Viele haben es versucht: manche mönchische Bewegung im Mittelalter; vor allem die Begründer der großen Diakoniewerke sind uns bekannt: Bodelschwingh aus Bethel, Fliedner aus Kaiserswerth, Schweitzer wegen seines Engagements in Afrika, in Lambarene.

Es gibt da unterschiedliche Traditionen, was zu den Werken gezählt wird (ev / rk). Aber das spielt auch keine Rolle. Eine solche Aufzählung kann ja nicht mehr, als ein paar grundlegende Situationen beispielhaft aufführen.

Wichtiger ist der Satz Jesu aus der sog. „Endzeitrede“:
„Was ihr für einen meiner geringsten Brüder getan habt, das habt ihr mir getan!“ sagt Jesus. (Mt 25,34-46), weil hier auch deutlich wird, was ich ausgeführt habe, dass Barmherzigkeit eine grundsätzliche menschliche Haltung ist. Sie kommt grundsätzlich im Verhalten zum Tragen, nicht nur in einzelnen hervorgehobenen Situationen.

Hier im Neuen Testament wird die christliche Tradition der Barmherzigkeit begründet! Und die macht die Pointe des christlichen Lebens aus: Wer barmherzig handelt, der erst vollendet die Liebe Gottes durch das eigene selbstlose Tun!

Wenn wir über die Barmherzigkeit sprechen, dann reden wir nicht einfach vom Almosengeben. Dann reden wir nicht einfach über die Arbeit der Diakonie. Dann sprechen wir über das Wesen der Haltung derer, die sich Christ*innen nennen.

Und so wurde das Wort „Barmherzigkeit“ – nicht zuletzt durch die Bibelübersetzung Luthers – ein christliches Geschenk an die deutsche Sprache.
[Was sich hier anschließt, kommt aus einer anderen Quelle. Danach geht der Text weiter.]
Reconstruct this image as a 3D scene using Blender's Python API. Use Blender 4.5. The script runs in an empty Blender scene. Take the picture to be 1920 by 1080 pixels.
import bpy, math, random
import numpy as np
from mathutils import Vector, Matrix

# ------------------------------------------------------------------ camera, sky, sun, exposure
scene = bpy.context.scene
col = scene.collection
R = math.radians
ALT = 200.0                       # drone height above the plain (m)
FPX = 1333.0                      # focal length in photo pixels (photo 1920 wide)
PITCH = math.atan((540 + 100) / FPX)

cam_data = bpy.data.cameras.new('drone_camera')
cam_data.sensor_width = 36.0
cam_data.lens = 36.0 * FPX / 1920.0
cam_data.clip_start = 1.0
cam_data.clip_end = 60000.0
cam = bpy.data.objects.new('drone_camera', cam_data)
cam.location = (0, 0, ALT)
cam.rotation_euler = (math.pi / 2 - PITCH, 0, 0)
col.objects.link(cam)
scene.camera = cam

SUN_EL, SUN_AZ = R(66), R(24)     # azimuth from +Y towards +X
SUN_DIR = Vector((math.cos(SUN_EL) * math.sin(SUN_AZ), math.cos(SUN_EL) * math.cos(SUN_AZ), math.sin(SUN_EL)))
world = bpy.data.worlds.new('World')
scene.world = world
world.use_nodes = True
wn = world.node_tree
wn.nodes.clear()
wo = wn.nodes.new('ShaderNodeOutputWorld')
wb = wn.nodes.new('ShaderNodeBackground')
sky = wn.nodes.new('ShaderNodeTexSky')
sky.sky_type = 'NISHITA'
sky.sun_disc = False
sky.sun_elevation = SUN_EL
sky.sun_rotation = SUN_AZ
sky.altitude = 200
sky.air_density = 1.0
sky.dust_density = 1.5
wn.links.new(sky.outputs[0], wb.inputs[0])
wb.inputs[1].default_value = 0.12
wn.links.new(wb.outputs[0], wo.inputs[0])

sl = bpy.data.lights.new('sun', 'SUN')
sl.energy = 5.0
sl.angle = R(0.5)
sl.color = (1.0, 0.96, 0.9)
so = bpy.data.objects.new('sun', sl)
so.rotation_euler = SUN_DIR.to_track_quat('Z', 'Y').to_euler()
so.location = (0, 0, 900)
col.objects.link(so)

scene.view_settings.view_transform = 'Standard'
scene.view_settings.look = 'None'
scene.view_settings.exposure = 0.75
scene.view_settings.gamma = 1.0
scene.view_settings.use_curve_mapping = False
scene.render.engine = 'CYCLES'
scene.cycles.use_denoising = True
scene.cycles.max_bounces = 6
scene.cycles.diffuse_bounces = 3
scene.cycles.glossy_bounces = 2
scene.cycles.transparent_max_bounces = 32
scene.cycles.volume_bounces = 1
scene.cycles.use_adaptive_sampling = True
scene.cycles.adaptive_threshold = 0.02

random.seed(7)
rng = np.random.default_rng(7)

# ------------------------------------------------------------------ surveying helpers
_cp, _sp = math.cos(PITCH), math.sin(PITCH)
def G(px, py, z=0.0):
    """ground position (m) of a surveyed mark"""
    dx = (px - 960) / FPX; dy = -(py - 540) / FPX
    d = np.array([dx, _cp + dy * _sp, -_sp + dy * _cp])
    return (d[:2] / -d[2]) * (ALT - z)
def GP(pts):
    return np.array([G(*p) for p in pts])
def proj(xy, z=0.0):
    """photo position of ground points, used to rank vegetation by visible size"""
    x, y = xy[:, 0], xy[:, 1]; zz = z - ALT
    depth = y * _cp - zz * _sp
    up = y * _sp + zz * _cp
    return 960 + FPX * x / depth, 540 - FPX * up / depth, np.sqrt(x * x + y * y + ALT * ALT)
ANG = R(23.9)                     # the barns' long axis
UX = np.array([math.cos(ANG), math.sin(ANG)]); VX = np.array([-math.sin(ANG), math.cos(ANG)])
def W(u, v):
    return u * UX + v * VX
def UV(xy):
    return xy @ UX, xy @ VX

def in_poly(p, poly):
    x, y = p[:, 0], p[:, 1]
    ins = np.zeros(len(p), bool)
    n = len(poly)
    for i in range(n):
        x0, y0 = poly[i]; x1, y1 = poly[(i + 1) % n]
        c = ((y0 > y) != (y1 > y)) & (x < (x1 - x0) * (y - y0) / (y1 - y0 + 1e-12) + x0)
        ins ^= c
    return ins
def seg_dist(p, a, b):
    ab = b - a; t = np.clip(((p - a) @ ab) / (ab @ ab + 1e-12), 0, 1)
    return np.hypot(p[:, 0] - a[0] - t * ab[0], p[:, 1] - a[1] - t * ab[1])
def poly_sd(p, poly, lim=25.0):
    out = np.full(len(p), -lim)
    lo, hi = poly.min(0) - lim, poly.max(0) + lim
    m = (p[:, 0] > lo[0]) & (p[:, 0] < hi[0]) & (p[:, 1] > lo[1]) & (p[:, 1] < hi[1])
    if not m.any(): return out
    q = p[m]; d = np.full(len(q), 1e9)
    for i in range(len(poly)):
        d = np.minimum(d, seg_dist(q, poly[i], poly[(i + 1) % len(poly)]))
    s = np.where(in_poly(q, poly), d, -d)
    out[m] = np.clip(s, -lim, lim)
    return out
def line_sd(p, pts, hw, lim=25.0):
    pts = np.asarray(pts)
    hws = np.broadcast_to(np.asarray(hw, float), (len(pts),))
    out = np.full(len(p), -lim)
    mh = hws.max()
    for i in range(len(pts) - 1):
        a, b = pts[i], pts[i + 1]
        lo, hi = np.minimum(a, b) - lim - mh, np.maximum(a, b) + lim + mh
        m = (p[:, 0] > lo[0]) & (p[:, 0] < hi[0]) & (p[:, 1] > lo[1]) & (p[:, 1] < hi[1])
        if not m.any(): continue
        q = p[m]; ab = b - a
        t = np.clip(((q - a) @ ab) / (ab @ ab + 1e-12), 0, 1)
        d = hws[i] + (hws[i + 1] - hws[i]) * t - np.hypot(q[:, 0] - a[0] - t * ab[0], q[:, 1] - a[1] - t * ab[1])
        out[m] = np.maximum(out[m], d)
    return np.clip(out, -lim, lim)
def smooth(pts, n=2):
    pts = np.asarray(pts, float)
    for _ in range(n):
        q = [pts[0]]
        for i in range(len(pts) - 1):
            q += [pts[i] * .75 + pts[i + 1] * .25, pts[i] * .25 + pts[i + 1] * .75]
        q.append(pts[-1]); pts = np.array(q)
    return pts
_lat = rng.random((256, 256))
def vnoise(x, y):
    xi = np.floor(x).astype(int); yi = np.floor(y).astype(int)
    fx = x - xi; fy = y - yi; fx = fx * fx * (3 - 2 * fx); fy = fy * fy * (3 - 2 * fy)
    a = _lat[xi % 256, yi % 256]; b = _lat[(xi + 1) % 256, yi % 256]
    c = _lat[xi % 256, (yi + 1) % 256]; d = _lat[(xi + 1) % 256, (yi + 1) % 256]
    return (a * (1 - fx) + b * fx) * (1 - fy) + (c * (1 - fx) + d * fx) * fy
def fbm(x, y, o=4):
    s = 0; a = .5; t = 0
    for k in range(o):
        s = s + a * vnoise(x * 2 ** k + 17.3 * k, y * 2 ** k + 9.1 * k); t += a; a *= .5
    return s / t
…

Das typische Kirchenwort mag außerhalb der Kirche im Sprachgebrauch nur noch selten vorkommen; doch es ehrt uns, wenn wir an ihm festhalten!

Zum Schluss kehre ich an den Anfang zurück ‚Ich frage mich, ob uns die Menschen aus dem lateinamerikanischen Vorstadtzug nicht doch etwas zu sagen haben?
Barmherzigkeit – was ist das?
Lassen wir uns mit einem überlaufenden, gerüttelten Maß beschenken und versuchen wir`s doch einfach damit …

Und der Friede Gottes, welcher höher ist als alle unsere menschliche Vernunft, bewahre unsere Herzen und Sinne in Christus Jesus.